Tuesday, 14 October 2014

The ‘right price’

Recently I was asked by a seller what the right price for their debt was; they wanted to know how many pence in the pound they would get. This got me thinking about how much this concept has changed over time – not only the value but also the definition of ‘right’ price. I am not going to go into the reasons that different debts are worth different prices i.e quality of origination, current debtor situation mix, how hard it has been worked to date etc., I want to comment on the ‘evolution’ of debt sale.

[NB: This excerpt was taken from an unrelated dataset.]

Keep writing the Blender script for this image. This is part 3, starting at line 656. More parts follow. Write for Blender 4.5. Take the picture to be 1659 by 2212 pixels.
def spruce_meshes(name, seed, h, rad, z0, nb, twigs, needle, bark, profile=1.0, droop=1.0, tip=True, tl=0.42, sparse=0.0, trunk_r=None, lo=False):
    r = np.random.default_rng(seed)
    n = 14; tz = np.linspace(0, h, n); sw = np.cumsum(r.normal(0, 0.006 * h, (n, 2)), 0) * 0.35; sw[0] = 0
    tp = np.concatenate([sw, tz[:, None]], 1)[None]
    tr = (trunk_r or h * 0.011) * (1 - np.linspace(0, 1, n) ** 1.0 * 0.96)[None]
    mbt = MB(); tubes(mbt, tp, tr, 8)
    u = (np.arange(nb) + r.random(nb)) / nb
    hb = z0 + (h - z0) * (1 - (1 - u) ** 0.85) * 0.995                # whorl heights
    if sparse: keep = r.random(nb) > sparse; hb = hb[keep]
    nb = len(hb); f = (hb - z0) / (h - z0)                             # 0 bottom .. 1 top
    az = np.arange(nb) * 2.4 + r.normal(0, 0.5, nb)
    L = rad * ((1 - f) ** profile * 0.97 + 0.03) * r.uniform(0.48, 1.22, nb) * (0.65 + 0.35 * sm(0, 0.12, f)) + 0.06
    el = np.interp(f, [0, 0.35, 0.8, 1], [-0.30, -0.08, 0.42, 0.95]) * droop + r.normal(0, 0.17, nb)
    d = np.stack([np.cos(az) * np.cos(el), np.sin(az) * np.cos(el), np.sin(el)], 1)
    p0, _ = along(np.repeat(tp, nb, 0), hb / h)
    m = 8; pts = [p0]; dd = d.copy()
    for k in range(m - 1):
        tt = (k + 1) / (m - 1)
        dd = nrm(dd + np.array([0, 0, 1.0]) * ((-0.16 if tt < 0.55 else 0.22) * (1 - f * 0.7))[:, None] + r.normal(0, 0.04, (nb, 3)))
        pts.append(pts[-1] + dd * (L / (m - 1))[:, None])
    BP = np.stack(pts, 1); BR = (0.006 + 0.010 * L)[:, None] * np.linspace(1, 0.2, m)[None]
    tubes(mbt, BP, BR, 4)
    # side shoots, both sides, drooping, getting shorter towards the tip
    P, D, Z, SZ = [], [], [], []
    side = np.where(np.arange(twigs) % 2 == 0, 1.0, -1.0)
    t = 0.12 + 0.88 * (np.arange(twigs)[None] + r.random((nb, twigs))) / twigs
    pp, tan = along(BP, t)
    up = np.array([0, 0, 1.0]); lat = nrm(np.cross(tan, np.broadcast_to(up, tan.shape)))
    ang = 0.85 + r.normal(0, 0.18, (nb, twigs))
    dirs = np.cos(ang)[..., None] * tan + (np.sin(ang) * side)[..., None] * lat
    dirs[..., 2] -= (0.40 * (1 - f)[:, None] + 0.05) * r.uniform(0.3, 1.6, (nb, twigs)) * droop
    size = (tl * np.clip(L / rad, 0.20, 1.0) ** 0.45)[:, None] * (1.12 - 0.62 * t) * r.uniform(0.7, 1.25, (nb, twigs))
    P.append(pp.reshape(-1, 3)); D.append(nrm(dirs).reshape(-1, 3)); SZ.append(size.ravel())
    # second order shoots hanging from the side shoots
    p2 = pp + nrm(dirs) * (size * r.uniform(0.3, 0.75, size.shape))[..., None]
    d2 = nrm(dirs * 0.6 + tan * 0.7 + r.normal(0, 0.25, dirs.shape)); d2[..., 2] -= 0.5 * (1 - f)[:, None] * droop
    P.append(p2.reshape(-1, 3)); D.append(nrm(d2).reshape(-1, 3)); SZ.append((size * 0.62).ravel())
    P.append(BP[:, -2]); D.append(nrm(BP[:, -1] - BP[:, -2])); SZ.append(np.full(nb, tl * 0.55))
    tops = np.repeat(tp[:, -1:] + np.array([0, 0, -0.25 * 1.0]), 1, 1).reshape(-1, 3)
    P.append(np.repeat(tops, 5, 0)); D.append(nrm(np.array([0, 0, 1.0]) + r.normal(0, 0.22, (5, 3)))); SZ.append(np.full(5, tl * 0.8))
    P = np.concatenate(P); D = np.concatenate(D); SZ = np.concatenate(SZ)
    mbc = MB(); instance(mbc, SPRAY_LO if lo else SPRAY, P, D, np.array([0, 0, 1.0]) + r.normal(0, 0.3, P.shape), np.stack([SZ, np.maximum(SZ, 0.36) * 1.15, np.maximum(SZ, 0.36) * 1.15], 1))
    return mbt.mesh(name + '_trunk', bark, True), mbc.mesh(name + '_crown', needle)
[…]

Over the years I have seen three broad definitions for ‘right’ price. Almost eight years ago when I started out in this industry, the ‘right price’ equated for what is the most I can get for my debt? This era was typified by limited data being made available to purchasers and often the debts would be window dressed for sale. High turnover of purchaser panels was common place, with buyers often being ‘stung’ on price (it still is in some of the developing markets). In this era, sellers got to a position where it was difficult to sell debt for two reasons:
  1. Purchasers no longer trusted the seller or the quality of the debt.
  2. Those purchasers that did come back offered more realistic prices, but creditor expectations were still at the old, unrealistic, prices. 
During the middle ages, ‘right price’ was the price that can be achieved for my debt on a repeatable basis. This era was typified by more data being made available to buyers so they could build confidence in their pricing. As a result, large relatively stable panels were common place with buyers coming back for more debt at similar prices. In this period purchasers evolved the most – using more and more data to enable them to price accurately, reducing their desired rate of returns as the move towards transparency reduced their risk and they invested heavily in operational capability to improve returns.
Right now, ‘right price’ is the price that will ensure that my customers will be treated fairly. No longer is it purely about price maximisation. As a seller who now retains responsibility for accounts sold, if you seek too high a price it could drive a whole host of activities that wouldn’t fit your wider customer-centric philosophy.
In summary, the industry has moved from limited data exchange, to pre-sale openness, to transparency across the whole life of the customer. Creditors now want to not only know how their customers will be treated, but want evidence to prove they are being treated fairly.
I am not sure that everyone’s expectation of the right price has caught up with the times. But this is where we are most definitely headed.